The goal of this whitepaper is to be the North Star that shows what the Actor programming model is and what operations it should support. But this document is not an official specification. The specification will be an OpenAPI schema of the Actor system interface, to enable new independent implementations of both the client libraries and backend systems. This is currently a work in progress.

Currently, the most complete implementation of the Actor model is provided by the Apify platform, with SDKs for Node.js and Python, and a command-line interface (CLI). Beware that the frameworks might not yet implement all the features of the Actor programming model described in this whitepaper.

Overview

Actors are serverless programs that run in the cloud. They can perform anything from simple actions such as filling out a web form or sending an email, to complex operations such as crawling an entire website, or removing duplicates from a large dataset.
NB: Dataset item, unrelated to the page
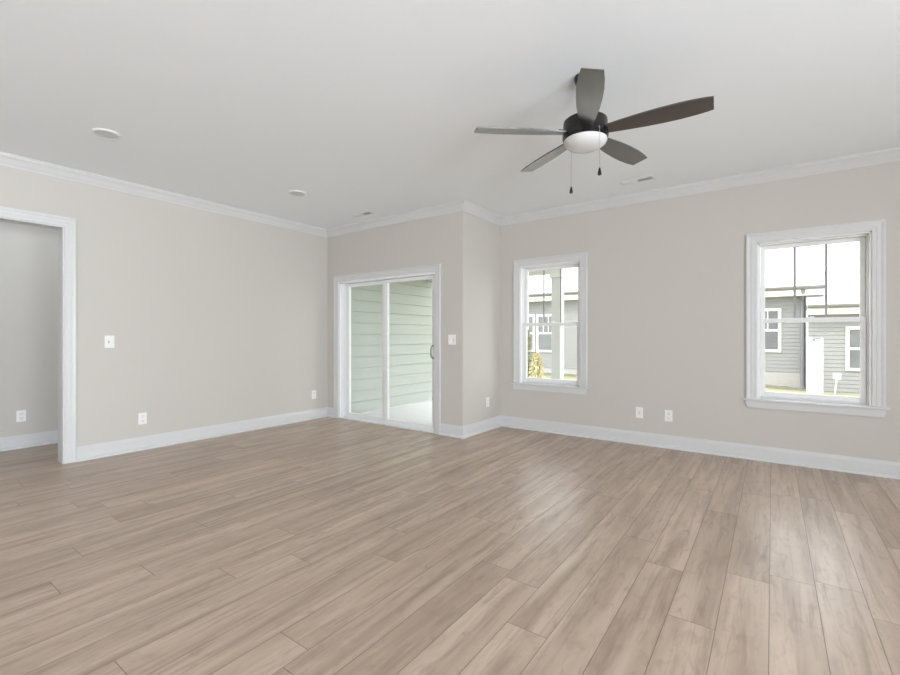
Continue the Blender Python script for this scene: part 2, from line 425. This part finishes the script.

Actors can persist their state and be restarted, and thus they can run as short or as long as necessary, from seconds to hours, even infinitely.

Basically, Actors are programs packaged as Docker images, which accept a well-defined JSON input, perform an action, and optionally produce a well-defined JSON output.

Actors have the following elements:

  • Dockerfile which specifies where the Actor’s source code is, how to build it, and run it.
  • Documentation in a form of a README.md file.
  • Input and output schemas that describe what input the Actor requires, and what results it produces.
  • Access to an out-of-the-box storage system for Actor data, results, and files.
  • Metadata such as the Actor name, description, author, and version.

The documentation and the input/output schemas make it possible for people to easily understand what the Actor does, enter the required inputs both in user interface or API, and integrate the results of the Actor into their other workflows. Actors can easily call and interact with each other, enabling the building of more complex systems on top of simple ones.